Ruinart raises a glass to environmentalist art
Andrea Bowers has had a long and distinguished career, but now she is truly having her “champagne moment”. The artist and activist has worked with Ruinart, the esteemed champagne house, to create a pair of eco-themed works now on display in the brand’s sleek pavilion outside Frieze Los Angeles’s main tent. She sat down with The Art Newspaper just as the entire art world seemed to gravitate towards her—Serpentine director Hans Ulrich Obrist and the artist Suzanne Lacy were hovering within minutes—and took us on a journey from her earliest days of climate protesting to the creation of the current pieces.

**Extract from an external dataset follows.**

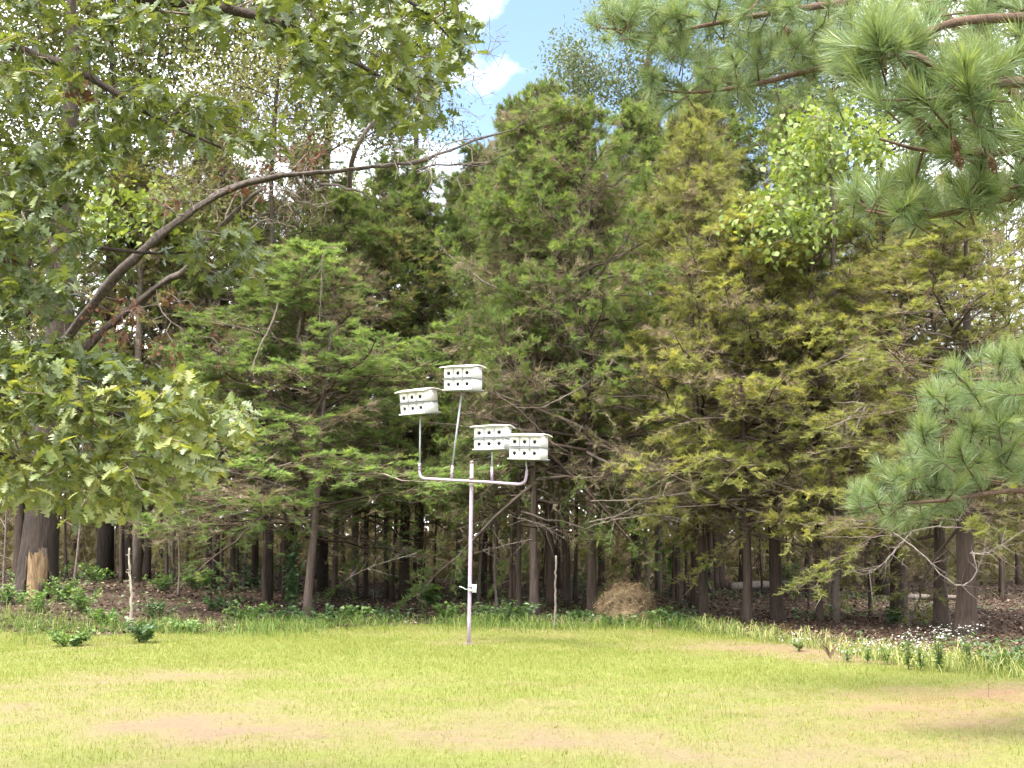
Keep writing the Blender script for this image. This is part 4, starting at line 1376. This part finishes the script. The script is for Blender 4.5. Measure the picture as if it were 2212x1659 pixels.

The works comprise a wall of ribbon banners imprinted with phrases such as “there is only one Earth”—visitors are encouraged to take one—and a chandelier featuring glass shapes resembling oak leaves and Chardonnay grapes. Bowers says she’s a firm believer in harnessing the power of a luxury brand to make real change, though she admits there are also other benefits to Ruinart’s commitment to the environment. “I get to love champagne and love the planet,” she says. Cheers to that!
Serpentine celebrates
Young and Beautiful singer Lana Del Rey was on hand at the West Hollywood home of Sybil Robson Orr and Matthew Orr on Wednesday night to celebrate the tenth anniversary of the Serpentine Americas Foundation. Also gathered under the couple’s eye-catching James Turrell Skyspace installation were artists including Tyler Mitchell, Refik Anadol, Alex Israel and Lauren Halsey, as well as the Serpentine’s artistic director Hans Ulrich Obrist and chief executive (and former Frieze Los Angeles executive director) Bettina Korek.